## Exercise description
Without the pictures, output the lines of the material from the very first through the one that holds "random.seed(7)".
---*---
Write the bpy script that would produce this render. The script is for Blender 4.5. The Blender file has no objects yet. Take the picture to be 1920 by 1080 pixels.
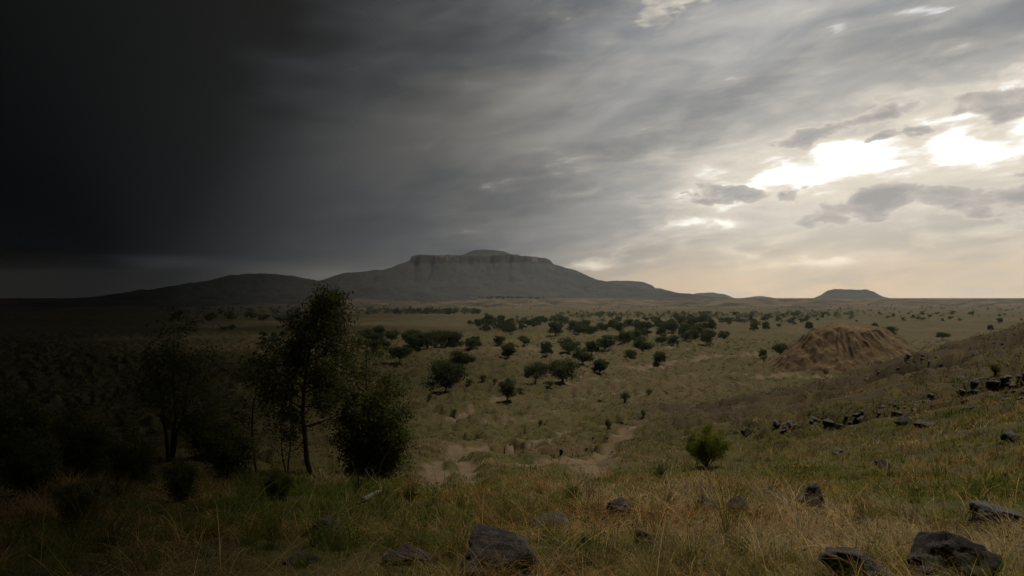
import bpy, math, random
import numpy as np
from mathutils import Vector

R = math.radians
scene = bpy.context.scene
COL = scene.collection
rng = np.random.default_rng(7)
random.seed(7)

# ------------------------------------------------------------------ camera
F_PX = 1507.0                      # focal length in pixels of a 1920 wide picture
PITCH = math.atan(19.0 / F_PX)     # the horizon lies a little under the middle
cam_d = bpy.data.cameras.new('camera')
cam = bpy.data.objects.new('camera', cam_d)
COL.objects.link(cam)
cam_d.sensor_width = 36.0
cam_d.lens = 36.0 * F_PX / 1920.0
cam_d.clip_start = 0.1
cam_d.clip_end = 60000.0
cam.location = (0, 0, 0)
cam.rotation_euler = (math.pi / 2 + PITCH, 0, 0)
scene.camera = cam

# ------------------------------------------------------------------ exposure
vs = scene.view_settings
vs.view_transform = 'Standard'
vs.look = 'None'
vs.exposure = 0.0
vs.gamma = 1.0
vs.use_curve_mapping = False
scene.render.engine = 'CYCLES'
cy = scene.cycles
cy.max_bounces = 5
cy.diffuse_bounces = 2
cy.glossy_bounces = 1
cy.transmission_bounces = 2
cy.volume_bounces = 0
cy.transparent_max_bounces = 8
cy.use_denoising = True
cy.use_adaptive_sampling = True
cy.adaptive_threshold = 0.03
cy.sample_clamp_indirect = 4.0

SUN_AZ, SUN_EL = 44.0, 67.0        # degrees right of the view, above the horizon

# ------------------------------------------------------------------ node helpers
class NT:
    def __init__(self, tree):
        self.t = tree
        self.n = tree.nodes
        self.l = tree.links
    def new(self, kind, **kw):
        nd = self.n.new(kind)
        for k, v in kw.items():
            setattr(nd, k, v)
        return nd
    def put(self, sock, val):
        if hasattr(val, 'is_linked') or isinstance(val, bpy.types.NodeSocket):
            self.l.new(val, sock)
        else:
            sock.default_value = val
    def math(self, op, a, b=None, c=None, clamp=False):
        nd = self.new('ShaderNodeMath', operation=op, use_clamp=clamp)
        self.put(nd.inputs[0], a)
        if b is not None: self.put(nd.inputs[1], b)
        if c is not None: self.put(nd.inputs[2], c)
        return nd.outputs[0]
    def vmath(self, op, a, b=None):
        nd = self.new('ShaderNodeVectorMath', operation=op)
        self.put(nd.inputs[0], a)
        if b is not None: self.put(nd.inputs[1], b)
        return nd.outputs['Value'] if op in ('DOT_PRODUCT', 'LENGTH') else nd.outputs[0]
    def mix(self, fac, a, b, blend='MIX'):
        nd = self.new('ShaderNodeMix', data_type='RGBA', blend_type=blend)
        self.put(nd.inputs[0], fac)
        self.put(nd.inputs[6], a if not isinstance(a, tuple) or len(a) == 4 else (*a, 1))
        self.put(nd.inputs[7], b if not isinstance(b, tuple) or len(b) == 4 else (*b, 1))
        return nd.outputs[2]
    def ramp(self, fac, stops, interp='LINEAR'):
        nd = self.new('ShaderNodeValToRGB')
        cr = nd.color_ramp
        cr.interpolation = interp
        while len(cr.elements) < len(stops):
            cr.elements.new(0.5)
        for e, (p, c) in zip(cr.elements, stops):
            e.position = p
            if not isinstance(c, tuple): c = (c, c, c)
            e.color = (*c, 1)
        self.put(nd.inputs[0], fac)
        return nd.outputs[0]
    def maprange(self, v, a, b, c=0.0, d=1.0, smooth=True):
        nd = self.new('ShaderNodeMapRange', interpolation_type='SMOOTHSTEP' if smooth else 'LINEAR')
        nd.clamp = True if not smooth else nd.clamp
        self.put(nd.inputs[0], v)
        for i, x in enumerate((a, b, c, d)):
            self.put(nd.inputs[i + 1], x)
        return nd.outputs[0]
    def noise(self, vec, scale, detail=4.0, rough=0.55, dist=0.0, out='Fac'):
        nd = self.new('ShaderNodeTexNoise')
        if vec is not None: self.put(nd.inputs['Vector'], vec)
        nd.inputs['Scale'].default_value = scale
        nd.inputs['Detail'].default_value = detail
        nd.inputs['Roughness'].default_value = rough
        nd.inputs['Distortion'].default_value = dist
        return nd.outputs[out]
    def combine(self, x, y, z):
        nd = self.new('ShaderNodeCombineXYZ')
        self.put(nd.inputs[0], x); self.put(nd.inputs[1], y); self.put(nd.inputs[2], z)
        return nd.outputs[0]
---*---
## Exercise solution
Write the bpy script that would produce this render. The script is for Blender 4.5. The Blender file has no objects yet. Take the picture to be 1920 by 1080 pixels.
import bpy, math, random
import numpy as np
from mathutils import Vector

R = math.radians
scene = bpy.context.scene
COL = scene.collection
rng = np.random.default_rng(7)
random.seed(7)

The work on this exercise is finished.